* [What to produce] Please give back word for word the lines below, from the first one through the one with "cab_me = b.mesh('hanging_cabinet')".

* [Task material]
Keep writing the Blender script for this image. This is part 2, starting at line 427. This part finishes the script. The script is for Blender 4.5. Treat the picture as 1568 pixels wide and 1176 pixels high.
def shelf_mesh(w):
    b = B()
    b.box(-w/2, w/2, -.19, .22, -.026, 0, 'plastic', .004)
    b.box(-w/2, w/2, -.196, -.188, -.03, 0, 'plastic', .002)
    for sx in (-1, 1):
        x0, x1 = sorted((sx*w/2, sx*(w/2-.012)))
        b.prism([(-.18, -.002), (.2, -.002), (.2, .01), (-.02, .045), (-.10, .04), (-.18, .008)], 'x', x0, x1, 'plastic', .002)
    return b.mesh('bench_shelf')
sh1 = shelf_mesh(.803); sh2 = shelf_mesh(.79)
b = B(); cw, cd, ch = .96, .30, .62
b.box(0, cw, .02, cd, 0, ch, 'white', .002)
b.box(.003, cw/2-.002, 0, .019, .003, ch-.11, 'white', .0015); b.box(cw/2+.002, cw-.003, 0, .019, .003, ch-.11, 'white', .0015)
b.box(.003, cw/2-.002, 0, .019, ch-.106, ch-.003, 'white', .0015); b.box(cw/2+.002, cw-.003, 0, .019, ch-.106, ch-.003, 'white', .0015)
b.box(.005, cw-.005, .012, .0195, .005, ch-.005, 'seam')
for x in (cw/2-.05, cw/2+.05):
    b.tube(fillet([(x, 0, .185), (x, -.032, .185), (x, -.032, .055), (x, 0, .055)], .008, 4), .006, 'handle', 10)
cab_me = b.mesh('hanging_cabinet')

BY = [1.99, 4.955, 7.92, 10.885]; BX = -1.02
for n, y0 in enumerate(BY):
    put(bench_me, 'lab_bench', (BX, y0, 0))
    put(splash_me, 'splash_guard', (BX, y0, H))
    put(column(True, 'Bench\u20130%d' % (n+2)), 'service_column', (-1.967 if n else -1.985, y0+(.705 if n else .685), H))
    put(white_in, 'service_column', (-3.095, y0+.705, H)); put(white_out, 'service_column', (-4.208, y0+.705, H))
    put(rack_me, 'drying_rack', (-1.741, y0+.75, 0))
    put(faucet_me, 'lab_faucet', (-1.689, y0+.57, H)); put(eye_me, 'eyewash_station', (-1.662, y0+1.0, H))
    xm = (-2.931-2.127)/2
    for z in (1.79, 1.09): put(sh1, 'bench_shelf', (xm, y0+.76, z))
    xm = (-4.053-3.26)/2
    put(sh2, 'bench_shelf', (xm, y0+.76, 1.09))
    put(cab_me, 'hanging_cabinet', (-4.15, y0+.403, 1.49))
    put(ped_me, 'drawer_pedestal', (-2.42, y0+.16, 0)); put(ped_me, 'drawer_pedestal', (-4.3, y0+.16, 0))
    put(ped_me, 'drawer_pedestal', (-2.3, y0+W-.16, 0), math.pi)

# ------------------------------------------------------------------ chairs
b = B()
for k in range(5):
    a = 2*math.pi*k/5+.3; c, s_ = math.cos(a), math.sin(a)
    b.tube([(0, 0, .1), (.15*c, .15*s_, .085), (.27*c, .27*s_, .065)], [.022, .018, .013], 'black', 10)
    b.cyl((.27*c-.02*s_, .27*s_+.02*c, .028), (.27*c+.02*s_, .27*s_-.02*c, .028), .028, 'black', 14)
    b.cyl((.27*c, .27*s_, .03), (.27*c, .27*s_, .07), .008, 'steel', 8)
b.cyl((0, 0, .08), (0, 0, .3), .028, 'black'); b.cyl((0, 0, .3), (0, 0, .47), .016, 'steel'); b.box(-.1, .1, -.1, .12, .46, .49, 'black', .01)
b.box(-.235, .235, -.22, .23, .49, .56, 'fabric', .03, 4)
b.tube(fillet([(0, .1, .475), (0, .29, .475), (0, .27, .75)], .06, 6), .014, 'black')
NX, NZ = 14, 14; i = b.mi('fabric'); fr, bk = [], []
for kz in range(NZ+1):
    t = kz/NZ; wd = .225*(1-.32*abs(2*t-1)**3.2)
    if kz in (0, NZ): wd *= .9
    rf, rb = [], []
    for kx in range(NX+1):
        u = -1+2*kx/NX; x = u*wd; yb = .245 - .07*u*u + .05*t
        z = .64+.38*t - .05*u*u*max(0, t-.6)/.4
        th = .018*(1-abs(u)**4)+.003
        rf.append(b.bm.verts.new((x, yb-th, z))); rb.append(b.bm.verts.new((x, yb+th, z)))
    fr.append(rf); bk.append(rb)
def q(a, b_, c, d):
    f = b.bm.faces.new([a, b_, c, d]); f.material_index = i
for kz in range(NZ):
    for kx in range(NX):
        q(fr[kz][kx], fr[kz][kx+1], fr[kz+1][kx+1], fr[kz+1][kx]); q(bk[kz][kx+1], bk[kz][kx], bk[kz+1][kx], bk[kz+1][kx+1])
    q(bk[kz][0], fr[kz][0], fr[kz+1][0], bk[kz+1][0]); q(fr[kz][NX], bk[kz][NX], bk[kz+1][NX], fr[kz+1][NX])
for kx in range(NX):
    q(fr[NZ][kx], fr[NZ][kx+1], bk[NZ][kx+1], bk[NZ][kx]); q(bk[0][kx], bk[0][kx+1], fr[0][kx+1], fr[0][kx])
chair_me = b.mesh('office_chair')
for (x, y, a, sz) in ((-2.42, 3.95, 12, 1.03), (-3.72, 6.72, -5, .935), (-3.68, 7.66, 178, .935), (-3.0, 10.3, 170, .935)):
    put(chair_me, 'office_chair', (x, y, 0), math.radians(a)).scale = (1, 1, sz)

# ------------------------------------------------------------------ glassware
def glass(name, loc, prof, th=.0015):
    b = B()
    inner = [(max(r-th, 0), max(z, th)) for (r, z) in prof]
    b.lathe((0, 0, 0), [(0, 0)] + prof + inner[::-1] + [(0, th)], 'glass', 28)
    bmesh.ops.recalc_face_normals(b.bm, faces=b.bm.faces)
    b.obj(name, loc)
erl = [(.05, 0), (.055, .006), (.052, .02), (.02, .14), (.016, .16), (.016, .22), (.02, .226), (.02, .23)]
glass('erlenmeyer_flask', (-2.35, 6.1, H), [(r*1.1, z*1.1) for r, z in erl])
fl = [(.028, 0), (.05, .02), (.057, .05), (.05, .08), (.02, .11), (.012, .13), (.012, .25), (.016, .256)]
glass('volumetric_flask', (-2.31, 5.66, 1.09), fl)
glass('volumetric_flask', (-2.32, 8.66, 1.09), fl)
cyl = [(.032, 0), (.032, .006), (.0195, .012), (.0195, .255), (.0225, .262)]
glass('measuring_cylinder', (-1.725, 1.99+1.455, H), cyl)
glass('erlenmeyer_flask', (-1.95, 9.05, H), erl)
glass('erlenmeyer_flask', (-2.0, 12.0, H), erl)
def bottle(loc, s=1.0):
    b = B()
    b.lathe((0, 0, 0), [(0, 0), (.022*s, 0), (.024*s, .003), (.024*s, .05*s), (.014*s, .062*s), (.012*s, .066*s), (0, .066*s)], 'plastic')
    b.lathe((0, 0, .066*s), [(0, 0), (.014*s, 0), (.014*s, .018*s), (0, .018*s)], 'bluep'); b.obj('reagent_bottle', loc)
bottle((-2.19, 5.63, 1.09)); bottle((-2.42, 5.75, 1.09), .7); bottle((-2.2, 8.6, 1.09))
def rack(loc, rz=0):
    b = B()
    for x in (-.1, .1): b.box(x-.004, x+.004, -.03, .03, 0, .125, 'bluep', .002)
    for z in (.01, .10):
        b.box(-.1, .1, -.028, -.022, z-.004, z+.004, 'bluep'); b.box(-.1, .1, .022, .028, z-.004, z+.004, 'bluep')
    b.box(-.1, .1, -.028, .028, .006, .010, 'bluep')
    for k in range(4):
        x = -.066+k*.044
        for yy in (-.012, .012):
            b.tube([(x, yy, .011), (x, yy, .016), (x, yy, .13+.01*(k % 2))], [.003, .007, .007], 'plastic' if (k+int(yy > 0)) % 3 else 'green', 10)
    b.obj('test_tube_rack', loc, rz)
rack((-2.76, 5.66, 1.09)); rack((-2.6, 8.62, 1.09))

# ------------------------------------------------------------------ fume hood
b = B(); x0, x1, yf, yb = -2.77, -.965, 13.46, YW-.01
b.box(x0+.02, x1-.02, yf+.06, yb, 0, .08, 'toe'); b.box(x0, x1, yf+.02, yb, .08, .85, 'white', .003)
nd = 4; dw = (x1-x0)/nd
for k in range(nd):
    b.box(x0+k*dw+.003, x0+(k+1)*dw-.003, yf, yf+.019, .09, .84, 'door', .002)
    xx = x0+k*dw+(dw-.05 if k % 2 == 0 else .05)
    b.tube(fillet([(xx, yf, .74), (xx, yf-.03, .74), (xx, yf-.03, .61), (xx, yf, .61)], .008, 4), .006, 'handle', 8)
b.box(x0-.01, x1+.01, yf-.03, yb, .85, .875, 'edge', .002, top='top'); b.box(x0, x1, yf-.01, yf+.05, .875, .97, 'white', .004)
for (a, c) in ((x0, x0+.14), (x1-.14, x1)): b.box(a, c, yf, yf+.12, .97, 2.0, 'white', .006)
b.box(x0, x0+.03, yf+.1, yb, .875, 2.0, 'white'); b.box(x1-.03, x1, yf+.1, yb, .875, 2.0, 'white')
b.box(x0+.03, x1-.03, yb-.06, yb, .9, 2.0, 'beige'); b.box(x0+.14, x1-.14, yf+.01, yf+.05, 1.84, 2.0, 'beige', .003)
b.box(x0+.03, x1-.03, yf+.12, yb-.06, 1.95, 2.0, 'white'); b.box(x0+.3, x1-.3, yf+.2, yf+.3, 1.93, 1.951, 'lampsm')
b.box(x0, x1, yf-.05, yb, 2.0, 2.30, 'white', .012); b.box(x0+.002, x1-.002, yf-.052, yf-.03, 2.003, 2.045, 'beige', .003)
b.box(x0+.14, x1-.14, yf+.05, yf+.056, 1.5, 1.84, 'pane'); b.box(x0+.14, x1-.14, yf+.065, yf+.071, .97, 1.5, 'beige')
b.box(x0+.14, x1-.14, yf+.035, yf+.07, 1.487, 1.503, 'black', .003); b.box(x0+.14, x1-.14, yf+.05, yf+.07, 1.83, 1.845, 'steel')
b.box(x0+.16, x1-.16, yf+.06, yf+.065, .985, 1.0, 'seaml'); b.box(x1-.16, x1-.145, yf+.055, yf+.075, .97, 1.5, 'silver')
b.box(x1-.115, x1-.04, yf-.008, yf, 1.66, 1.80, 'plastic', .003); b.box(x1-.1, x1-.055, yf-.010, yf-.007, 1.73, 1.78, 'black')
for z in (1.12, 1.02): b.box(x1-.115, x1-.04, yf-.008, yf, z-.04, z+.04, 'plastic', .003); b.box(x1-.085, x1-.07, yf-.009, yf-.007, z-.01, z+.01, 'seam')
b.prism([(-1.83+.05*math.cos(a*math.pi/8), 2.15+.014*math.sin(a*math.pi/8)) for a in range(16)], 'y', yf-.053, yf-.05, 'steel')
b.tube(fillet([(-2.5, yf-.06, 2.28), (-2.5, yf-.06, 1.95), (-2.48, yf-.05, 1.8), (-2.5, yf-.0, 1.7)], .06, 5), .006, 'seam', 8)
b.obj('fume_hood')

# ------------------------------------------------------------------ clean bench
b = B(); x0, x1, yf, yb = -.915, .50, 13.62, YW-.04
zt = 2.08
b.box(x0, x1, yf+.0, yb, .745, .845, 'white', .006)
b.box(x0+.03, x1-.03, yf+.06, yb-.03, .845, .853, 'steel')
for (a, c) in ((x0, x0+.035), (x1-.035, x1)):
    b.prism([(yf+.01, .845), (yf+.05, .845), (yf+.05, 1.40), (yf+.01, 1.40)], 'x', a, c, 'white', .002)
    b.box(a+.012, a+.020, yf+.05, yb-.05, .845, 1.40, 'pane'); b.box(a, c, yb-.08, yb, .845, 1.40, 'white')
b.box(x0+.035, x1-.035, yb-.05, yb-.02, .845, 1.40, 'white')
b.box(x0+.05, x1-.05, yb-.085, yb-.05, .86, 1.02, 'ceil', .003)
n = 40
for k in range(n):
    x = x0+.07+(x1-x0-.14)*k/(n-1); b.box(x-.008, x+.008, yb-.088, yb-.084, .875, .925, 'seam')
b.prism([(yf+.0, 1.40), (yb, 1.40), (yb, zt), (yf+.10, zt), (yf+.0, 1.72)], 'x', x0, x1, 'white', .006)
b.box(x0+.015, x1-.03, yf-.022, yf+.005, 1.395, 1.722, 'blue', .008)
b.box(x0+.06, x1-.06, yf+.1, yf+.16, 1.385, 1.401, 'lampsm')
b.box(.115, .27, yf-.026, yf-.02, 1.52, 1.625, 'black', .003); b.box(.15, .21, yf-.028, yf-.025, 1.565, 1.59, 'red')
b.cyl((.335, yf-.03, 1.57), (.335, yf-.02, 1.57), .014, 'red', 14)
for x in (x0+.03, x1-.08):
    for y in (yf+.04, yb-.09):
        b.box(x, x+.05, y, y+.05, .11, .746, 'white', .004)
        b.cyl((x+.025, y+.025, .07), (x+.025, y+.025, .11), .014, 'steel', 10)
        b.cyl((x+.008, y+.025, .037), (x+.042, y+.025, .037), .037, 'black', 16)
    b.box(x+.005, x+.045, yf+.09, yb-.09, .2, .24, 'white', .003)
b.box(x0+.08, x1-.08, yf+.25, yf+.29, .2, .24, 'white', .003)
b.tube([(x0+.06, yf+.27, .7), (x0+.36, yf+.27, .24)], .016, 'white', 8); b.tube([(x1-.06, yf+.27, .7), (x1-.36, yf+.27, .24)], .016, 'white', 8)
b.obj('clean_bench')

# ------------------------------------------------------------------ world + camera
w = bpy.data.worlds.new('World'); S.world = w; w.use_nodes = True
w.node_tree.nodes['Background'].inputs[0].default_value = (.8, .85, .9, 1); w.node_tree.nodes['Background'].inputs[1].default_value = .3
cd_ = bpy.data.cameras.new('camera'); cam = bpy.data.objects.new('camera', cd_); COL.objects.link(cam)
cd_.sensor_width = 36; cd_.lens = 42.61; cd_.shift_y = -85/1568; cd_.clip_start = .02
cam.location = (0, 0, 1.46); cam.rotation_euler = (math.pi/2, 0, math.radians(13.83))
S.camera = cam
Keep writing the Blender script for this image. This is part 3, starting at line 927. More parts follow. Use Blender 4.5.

* [Solved problem]
Keep writing the Blender script for this image. This is part 2, starting at line 427. This part finishes the script. The script is for Blender 4.5. Treat the picture as 1568 pixels wide and 1176 pixels high.
def shelf_mesh(w):
    b = B()
    b.box(-w/2, w/2, -.19, .22, -.026, 0, 'plastic', .004)
    b.box(-w/2, w/2, -.196, -.188, -.03, 0, 'plastic', .002)
    for sx in (-1, 1):
        x0, x1 = sorted((sx*w/2, sx*(w/2-.012)))
        b.prism([(-.18, -.002), (.2, -.002), (.2, .01), (-.02, .045), (-.10, .04), (-.18, .008)], 'x', x0, x1, 'plastic', .002)
    return b.mesh('bench_shelf')
sh1 = shelf_mesh(.803); sh2 = shelf_mesh(.79)
b = B(); cw, cd, ch = .96, .30, .62
b.box(0, cw, .02, cd, 0, ch, 'white', .002)
b.box(.003, cw/2-.002, 0, .019, .003, ch-.11, 'white', .0015); b.box(cw/2+.002, cw-.003, 0, .019, .003, ch-.11, 'white', .0015)
b.box(.003, cw/2-.002, 0, .019, ch-.106, ch-.003, 'white', .0015); b.box(cw/2+.002, cw-.003, 0, .019, ch-.106, ch-.003, 'white', .0015)
b.box(.005, cw-.005, .012, .0195, .005, ch-.005, 'seam')
for x in (cw/2-.05, cw/2+.05):
    b.tube(fillet([(x, 0, .185), (x, -.032, .185), (x, -.032, .055), (x, 0, .055)], .008, 4), .006, 'handle', 10)
cab_me = b.mesh('hanging_cabinet')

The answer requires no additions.